Cartoonist Lars Vilks After Copenhagen: ‘I’m Not Going to Let This Attack Scare Me’

AFP Photo / TT News Agency / Bjorn Lindgren +++ Sweden Out
AFP Photo / TT News Agency / Bjorn Lindgren +++ Sweden Out

Swedish cartoonist Lars Vilks, host of the free-speech conference in Copenhagen that came under attack this weekend – and quite possibly the primary target of the attackers, as he spent the last eight years living under an Islamist death sentence for drawing a cartoon of Mohammed – gave an interview to France24 after the attack, in which he declared he was not intimidated by the violence.

“To be honest, I don’t really see any other candidates,” he said on the subject of whether the Copenhagen assault was directed at him personally.  “I’m living with a very high level of threats against my life, so it makes sense that I was the one being targeted.”  As France24 notes, there have been several previous attempts on his life, including an arson attack against his house in 2010, and an American woman named Colleen LaRose (aka “Jihad Jane”) arrested in 2014 for organizing a plan to kill him.  A separate plot in 2014 led to the arrest of seven Irish citizens, a mixture of Middle Eastern immigrants and local converts to Islam.
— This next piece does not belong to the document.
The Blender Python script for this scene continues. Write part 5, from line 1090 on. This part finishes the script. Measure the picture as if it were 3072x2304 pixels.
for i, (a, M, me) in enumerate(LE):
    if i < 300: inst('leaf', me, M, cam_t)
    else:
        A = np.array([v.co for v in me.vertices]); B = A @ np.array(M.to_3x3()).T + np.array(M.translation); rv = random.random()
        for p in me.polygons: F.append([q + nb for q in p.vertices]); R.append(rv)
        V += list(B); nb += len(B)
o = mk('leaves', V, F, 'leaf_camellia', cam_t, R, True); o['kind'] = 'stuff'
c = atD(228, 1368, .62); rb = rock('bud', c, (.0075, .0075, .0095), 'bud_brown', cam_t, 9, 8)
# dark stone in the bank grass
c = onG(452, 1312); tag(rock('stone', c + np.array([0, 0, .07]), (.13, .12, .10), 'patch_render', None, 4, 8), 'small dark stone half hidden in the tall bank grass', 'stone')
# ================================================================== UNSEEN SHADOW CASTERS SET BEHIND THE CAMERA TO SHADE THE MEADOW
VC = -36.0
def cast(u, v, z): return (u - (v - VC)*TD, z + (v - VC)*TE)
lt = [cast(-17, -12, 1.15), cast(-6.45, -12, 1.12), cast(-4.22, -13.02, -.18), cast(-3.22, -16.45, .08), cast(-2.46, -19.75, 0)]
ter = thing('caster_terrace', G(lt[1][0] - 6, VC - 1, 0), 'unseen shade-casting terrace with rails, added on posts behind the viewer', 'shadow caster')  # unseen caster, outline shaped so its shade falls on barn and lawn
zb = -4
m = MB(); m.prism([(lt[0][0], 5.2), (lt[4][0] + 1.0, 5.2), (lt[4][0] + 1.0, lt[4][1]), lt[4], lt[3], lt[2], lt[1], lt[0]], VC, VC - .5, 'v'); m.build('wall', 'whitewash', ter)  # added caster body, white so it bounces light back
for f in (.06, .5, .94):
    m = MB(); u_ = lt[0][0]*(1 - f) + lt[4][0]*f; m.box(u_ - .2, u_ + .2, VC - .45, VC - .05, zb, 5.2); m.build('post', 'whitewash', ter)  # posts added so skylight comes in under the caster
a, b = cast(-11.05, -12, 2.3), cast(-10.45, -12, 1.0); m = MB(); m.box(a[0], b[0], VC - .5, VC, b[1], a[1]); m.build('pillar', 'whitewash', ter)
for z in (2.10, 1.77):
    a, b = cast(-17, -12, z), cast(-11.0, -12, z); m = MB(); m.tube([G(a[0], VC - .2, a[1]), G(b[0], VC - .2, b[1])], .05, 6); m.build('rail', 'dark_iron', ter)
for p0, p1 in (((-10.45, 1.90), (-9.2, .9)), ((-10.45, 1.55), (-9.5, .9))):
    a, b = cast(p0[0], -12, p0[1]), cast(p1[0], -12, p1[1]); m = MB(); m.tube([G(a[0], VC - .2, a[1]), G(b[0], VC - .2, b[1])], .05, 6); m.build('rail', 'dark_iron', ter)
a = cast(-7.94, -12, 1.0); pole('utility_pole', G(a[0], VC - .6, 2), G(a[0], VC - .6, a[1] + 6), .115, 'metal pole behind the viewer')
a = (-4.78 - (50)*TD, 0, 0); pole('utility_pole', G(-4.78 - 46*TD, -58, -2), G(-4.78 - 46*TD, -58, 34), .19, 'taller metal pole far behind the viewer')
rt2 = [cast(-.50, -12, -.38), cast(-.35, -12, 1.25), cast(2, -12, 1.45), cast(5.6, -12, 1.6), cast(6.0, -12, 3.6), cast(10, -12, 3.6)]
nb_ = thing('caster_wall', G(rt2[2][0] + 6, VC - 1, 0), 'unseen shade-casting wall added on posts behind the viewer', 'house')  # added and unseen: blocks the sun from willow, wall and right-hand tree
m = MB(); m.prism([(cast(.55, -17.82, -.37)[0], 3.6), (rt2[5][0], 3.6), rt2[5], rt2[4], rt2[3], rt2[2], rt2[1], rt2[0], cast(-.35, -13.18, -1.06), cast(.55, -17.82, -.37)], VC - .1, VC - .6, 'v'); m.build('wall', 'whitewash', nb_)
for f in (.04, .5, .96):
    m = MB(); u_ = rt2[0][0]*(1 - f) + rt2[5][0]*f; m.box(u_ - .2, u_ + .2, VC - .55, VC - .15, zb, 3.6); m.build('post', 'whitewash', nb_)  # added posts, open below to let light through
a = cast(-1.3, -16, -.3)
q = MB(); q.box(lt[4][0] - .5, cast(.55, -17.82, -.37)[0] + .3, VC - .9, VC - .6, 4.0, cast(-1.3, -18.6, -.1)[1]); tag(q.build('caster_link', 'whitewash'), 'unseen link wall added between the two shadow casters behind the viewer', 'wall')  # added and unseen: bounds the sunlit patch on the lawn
Vilks described the attack in Copenhagen as “surreal” and “really dramatic,” as he was hustled into a storage room for protection by police guards along with the organizer of the event, Lars Vilks Committee Chairwoman Helle Merete Brix.  “We had to stay there for maybe 30 minutes,” he recalled.  “I wasn’t that scared though, we were surrounded by police with their weapons pulled.”

Vilks refused to be intimidated by the latest in a long string of efforts to silence him permanently.  “I’m not going to let this attack scare me,” he declared.  “I’m going to continue just like I always have.”

However, in remarks quoted by the UK Guardian on Saturday, Vilks conceded that no matter how determined he might be to resist intimidation personally, he thought it was having a chilling effect on European culture.  “I have problems when I have lectures or exhibitions, as most things are cancelled because of fright,” he said on that occasion, worrying that the Charlie Hebdo massacre in Paris would contribute to “a very high level of censorship when it comes to Islam and religion and things like that.”

In his France24 interview, Vilks saw little point in attempting to reason with terrorists about free-speech issues.  “Considering they only understand the language of weapons, it’s kind of useless to talk with them about the freedom of expression,” he said.  “The only thing left to do is to make them realize that their project is meaningless and carry on the way they do.”

In other words, Vilks is saying that active resistance to the violent Islamist version of the Heckler’s Veto is the only way to convince them the tactic is pointless, so they’ll abandon it.  The problem is that many of the signals sent by European and American officials and pundits send the exact opposite message.  They’re signaling that the Heckler’s Veto works great, provided vigilante censors demonstrate a clear and consistent willingness to respond with violence when they’re offended.  Western liberals have spent years building the case that violating Islamic law with “offensive” language or cartoons of Mohammed is just like shouting “fire” in a crowded theater – an “abuse” of free speech that should be suppressed in the name of social harmony.  The future must not belong to those who slander the prophet of Islam, and all that.

As in that notorious Obama speech to the United Nations, lip service is usually paid to the idea that other religions’ sensibilities should be respected as well, but everyone knows there isn’t a European or American liberal alive who seriously thinks Christians or Jews are going to start shooting up magazine offices and free-speech conferences because they feel insulted, and they’d never willingly submit to this kind of free-speech challenge from any religion except Islam.

The “Je Suis Charlie” solidarity movement petered out with the embarrassing spectacle of British cops asking for lists of everyone who purchased the best-selling post-massacre issue of Charlie Hebdo, so the Ministry of Tolerance could keep an eye on them.  Maybe the Copenhagen assault will re-invigorate European, and American, determination to stand up for freedom of speech without compromise… or maybe it will convince the next prospective sponsor of a conference on “Art, Blasphemy, and the Freedom of Expression” to quietly decide the event is not worth the potential risk, especially if artists who are actually living under blasphemy death sentences are invited to discuss the freedom of expression.

One other interesting thing about Lars Vilks’ interview with France24 is this passage inserted by the French media outlet, explaining why Vilks lives with constant murder attempts after drawing a cartoon of Mohammed (dutifully referred to as “the Prophet Mohammed” by France24): “According to mainstream Islamic tradition, any physical depiction of the Prophet Muhammad is considered blasphemous.”  Funny, the massed ranks of Western liberal journalists and op-ed writers spent weeks after Charlie Hebdo trying to convince us mainstream Islamic tradition said no such thing, and the Islamists were getting their own religion wrong.  May we assume that effort has been abandoned?